NATO chief apologises, Pakistani Taliban vow revenge

By Kamran Haider and David Brunnstrom
ISLAMABAD/BRUSSELS (Reuters) – NATO’s chief expressed regret on Monday for the deaths ofTaliban_attacking_NATO_s_truck
Pakistani soldiers last week and said he hoped Pakistan’s border would reopen for NATO supplies to Afghanistan as soon as possible.

Angered by repeated attacks by NATO helicopters on militant targets within its borders, Pakistan blocked one of the supply routes for NATO troops in Afghanistan after a strike killed three Pakistani soldiers in the western Kurram region.

“I expressed my regret for the incident last week in which Pakistani soldiers lost their lives,” Secretary-General Anders Fogh Rasmussen said after meeting Pakistani Foreign Minister Shah Mehmood Qureshi in Brussels.

“I expressed my hope the border will be open for supplies as soon as possible.”

The apology came after gunmen attacked a convoy of trucks taking goods to Western forces in Afghanistan on the outskirts of the Pakistani capital.

Senior police officer Mirwaiz Niaz said at least a dozen gunmen opened fire on tankers at a depot near Islamabad late on Sunday, killing three guards. They then set fire to 13 vehicles.

Pakistani Taliban militants claimed responsibility.

“We will continue such attacks all over the country to avenge drone attacks and attacks by foreign forces inside Pakistani territory,” Taliban spokesman Azam Tariq told Reuters by telephone from an undisclosed location.

Hours later, suspected militants attacked trawlers carrying supplies for NATO through the southwestern province of Baluchistan, killing one man, police said.

Pakistan has officially said the border has been closed for security reasons and the Taliban threat of more attacks will likely prolong the closure of the vital supply route — now in its fifth day — and further strain ties with ally Washington, which has long demanded Pakistan crack down on militants.

About half of all non-lethal supplies for western forces in land-locked Afghanistan pass through Pakistan, giving Pakistan considerable leverage over the United States, which is scrambling to contain a raging Taliban insurgency in Afghanistan before it starts withdrawing troops in July next year.

“Efforts are underway to resolve this issue, but there is a lot of anger in Pakistan about the border incursion,” a senior Pakistani government official told Reuters.

ISAF spokesman Major Joel Harper told Reuters in Kabul “recent attacks in Pakistan have no immediate impact — less than 1 percent of all trucks and traffic experience any pilferage or damage.”

“That said … it is an important element of the Pakistani economy, it’s important to our logistics stocks. As attacks take place, NATO has no alternative but to seek other routes into Afghanistan — we are exploring other logistics routes with other countries in the north.”

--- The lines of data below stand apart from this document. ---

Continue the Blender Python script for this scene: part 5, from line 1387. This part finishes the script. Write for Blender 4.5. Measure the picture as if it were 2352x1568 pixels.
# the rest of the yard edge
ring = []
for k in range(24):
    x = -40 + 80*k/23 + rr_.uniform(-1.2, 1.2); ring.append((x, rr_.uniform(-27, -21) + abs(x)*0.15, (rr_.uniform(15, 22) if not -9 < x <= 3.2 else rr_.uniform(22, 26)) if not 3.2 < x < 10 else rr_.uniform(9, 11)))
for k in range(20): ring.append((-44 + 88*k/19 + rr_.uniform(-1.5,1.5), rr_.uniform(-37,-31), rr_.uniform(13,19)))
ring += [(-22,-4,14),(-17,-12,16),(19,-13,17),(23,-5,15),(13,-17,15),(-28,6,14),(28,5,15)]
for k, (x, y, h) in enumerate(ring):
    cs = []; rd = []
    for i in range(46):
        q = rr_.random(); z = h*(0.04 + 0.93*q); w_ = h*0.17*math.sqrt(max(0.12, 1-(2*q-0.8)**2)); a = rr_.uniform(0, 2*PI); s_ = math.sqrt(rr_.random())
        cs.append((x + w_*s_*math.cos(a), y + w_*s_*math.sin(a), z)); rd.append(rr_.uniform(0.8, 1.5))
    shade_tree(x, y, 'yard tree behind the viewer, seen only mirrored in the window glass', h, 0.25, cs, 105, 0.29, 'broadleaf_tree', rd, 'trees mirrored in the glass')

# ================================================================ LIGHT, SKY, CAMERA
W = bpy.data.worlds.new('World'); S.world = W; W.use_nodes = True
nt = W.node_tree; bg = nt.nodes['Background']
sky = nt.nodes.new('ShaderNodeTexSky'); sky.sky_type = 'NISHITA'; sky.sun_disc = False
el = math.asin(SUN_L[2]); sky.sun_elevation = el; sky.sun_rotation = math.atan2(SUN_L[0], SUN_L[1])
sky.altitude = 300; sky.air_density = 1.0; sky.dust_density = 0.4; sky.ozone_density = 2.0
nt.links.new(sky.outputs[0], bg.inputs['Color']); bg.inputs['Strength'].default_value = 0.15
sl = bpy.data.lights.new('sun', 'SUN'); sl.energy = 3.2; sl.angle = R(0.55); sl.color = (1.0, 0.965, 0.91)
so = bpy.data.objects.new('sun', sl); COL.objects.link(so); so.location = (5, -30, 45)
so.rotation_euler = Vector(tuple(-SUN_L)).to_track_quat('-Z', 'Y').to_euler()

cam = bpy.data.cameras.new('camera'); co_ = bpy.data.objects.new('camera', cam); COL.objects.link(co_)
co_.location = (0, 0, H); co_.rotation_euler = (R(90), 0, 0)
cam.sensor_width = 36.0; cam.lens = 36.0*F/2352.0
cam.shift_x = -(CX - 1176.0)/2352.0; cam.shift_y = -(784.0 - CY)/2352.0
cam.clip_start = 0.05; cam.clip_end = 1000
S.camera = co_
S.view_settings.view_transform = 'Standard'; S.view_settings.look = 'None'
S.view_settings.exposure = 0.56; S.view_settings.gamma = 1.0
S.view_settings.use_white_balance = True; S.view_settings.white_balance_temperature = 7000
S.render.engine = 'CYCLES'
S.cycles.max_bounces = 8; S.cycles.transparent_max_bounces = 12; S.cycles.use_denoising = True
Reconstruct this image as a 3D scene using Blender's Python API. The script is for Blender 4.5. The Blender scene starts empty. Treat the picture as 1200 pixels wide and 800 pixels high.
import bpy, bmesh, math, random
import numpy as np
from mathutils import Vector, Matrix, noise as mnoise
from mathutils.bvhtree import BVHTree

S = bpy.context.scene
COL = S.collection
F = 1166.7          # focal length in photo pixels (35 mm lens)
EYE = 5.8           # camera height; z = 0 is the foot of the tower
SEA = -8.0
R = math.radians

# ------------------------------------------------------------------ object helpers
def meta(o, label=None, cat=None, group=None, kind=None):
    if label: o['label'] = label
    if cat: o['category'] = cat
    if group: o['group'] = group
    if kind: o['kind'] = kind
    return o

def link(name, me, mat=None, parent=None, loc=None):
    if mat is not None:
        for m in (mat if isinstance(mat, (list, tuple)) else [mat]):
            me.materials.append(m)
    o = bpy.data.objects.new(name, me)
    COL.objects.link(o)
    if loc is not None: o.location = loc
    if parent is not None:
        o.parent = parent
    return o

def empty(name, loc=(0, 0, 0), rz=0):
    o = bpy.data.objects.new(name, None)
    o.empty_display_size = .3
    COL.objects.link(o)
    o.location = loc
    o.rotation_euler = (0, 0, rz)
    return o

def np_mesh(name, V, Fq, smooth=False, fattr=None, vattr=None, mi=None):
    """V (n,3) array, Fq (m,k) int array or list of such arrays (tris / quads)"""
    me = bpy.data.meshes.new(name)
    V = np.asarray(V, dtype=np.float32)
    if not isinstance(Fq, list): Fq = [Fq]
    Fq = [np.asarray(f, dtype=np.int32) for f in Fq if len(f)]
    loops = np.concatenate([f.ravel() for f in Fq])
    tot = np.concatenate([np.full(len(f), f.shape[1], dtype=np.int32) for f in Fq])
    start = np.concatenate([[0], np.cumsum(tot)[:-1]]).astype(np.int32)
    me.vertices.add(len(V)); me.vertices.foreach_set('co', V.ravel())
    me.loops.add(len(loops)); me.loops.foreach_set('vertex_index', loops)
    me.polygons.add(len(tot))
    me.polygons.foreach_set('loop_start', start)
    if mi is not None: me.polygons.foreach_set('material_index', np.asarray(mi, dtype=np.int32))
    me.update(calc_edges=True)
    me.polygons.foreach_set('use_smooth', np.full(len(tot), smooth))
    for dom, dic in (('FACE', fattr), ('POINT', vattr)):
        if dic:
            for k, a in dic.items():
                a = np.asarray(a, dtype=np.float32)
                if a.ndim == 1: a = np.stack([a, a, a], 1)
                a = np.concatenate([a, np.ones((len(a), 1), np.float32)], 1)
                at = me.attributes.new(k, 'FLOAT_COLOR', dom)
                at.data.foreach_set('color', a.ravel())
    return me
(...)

NATO maintains a northern distribution network through Russia and central Asian republics for about 30 percent of its non-lethal supplies, Harper said.

“THERE IS ANGER”

Despite its anger, Pakistan can’t afford to long antagonise an ally that provides $2 billion in military aid a year — aid vital for Pakistan’s own fight against militants, analysts say.

“There has to be some solution and I think there will be one. But there is an anger and you have to address it,” a Pakistani security official said.

Officials at the U.S. embassy in Islamabad said despite the protests by Pakistan and the closing of the border, cooperation in flood relief missions and security assistance continues.

“Cooperation is continuing on a lot of levels. Contextually, we’re still in a better place than we were two years ago in terms of cooperation,” said a senior embassy official. “From that perspective, we’re working now to address their concerns.”

Rasmussen said the killing of the three Pakistani soldiers was unintended and showed the need to improve coordination between the NATO and the Pakistani military. He said a joint investigation was under way.

“It is important we step up our cooperation,” he said.

That cooperation could be slow in coming, however, because the U.S. CIA has escalated its unacknowledged campaign of pilotless drone strikes against al Qaeda-linked militants in Pakistan’s northwest, with 21 attacks in September, the highest number in a single month on record.

Civilian casualties caused by the drone strikes have infuriated many Pakistanis and made it harder for the government to cooperate with the United States.

The strikes preceded warnings by Britain and the United States of an increased risk of terrorist attacks in Europe, with Washington saying al Qaeda might target transport infrastructure.

Pakistan is under heavy U.S. pressure to crack down harder on militants in the northwest of the country near the Afghan border, parts of which are described as a global hub for extremists.